Un comune risentimento che si aggiunge all’essere entrambi “contro l’economia che uccide”: ci troviamo dunque di fronte a un papa populista? Un’altra precisazione va fatta secondo Piero Stefani, perché “una cosa è il populismo al singolare e un’altra i populismi al plurale”, nei quali il biblista vede “una serie di egoismi collettivi”, diametralmente opposti al populismo – da non confondere con il nazionalismo, da cui deriva una facile “contrapposizione di terminologie” – che “nega come un gioco di egoismi possa portare a una qualsiasi forma di benessere”.

In questi termini “allora sì, Bergoglio è un populista – afferma Faggioli – che parte dal concetto di ‘pueblo’ – “al singolare”, sottolinea Stefani – come architrave dello stato sociale attraverso una sorta di superiorità morale.
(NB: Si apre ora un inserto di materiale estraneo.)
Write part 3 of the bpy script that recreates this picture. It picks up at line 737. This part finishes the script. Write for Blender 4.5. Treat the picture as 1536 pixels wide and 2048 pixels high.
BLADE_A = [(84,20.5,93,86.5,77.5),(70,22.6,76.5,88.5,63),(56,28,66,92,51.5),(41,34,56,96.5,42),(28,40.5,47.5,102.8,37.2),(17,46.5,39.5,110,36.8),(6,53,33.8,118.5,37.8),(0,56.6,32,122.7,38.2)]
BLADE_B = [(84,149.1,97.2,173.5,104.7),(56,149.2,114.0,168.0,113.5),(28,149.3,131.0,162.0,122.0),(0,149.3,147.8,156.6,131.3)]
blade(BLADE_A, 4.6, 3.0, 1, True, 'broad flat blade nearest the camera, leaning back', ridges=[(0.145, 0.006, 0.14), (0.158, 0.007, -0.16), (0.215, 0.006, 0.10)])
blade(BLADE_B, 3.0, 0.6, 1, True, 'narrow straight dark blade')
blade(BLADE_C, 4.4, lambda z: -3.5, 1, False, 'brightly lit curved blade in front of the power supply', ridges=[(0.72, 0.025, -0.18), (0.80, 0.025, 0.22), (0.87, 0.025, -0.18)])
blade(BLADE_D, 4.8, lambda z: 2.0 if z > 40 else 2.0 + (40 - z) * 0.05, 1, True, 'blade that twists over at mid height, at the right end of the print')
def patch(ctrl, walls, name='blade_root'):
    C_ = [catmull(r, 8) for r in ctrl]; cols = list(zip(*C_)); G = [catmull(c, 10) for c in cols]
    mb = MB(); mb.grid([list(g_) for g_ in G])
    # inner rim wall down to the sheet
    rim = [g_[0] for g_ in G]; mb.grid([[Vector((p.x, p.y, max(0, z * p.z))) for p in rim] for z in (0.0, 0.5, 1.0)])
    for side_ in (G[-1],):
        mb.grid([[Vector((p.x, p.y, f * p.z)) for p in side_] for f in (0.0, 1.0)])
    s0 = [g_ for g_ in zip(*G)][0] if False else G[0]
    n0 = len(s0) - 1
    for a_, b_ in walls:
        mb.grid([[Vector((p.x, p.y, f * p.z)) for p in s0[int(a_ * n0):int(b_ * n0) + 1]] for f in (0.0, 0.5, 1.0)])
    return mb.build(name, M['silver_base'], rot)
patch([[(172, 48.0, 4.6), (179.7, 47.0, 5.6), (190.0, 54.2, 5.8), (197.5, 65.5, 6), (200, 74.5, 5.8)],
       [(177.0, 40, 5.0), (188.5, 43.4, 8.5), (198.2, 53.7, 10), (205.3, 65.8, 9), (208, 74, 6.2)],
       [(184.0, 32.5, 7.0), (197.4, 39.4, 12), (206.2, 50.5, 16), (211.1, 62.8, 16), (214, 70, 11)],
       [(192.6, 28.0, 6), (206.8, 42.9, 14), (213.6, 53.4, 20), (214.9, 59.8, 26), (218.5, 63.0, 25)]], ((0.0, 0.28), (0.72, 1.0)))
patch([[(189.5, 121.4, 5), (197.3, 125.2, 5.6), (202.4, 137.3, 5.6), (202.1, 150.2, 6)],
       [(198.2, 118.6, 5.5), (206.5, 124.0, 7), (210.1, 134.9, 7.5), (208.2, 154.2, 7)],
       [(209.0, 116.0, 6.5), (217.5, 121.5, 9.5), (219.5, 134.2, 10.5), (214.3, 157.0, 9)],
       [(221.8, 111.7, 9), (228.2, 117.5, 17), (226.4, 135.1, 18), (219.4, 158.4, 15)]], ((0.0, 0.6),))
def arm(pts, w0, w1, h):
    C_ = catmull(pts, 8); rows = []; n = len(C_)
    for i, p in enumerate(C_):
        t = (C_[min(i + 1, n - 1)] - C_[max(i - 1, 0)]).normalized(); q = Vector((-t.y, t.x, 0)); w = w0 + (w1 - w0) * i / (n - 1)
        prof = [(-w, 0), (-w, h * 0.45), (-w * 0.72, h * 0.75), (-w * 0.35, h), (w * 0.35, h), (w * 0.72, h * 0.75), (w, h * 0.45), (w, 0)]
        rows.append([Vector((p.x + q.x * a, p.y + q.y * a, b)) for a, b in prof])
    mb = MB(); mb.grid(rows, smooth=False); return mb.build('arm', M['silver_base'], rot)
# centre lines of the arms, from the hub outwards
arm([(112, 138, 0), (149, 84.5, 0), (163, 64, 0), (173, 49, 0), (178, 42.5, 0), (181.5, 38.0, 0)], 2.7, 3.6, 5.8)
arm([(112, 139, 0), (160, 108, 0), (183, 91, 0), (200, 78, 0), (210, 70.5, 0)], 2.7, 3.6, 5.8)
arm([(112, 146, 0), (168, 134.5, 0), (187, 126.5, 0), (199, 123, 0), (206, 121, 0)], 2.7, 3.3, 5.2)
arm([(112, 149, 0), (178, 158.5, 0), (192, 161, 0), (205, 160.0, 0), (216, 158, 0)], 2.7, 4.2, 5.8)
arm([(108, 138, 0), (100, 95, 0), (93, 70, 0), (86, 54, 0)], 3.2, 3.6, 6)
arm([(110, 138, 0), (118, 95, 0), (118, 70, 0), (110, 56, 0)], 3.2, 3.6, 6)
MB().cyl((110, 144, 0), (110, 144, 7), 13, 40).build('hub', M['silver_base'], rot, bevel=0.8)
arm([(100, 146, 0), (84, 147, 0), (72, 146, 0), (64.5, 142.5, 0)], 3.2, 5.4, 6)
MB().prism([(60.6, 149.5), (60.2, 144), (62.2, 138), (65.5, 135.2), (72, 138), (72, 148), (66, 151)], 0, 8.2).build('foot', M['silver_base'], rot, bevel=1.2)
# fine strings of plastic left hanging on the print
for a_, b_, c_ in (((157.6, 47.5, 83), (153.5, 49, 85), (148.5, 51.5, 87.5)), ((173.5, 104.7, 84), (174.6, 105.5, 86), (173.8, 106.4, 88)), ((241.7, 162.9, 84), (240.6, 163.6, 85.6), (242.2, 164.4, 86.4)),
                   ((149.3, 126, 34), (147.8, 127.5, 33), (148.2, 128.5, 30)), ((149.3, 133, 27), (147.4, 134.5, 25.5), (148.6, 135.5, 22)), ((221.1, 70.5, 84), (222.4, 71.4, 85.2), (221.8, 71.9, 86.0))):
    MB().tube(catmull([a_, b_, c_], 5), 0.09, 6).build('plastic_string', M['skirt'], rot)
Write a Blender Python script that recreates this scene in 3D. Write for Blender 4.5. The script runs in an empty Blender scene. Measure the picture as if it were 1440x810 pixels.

Un pueblo buono e solidale contrapposto a un’oligarchia cultrice del dio denaro, che prende forma nella visione di Chiesa del popolo di Dio, cosa che fra l’altro è una delle grandi idee del Concilio Vaticano II”.

A questo proposito, molto forte è la visione riportata da Faggioli sulla visione del Papa a proposito dell’infallibilità, che non applica a sé stesso, “ma alla fede del popolo di Dio”. Pur “stentando a riconoscere nel Papa un populismo dal punto di vista politico – prosegue Faggioli – (basti pensare a come si è distanziato dalla politica italiana e al difficile rapporto che ha con quella europea)”, da più di qualcuno, compreso Faggioli, papa Francesco è definito “un peronista di sinistra, e questo soprattutto in situazioni come quelle di Venezuela, Perù ed Ecuador”.

Un’altra dinamica è poi messa in luce da Stefani, quella del contrasto “tra un principio che fa capo al vertice e una parte consistente dell’aristocrazia”, che il biblista esemplifica con la riforma firmata da papa Francesco riguardo le modalità di annullamento del matrimonio. “Decentrante” secondo Stefani, oltre ad attribuire ai vescovi una facoltà che prima era più centralizzata, il fatto che “i fedeli vengano definiti sudditi dei vescovi. Una contraddizione evidente – afferma – fra il popolo di Dio e le forme di governo assolutistico-aristocratico”.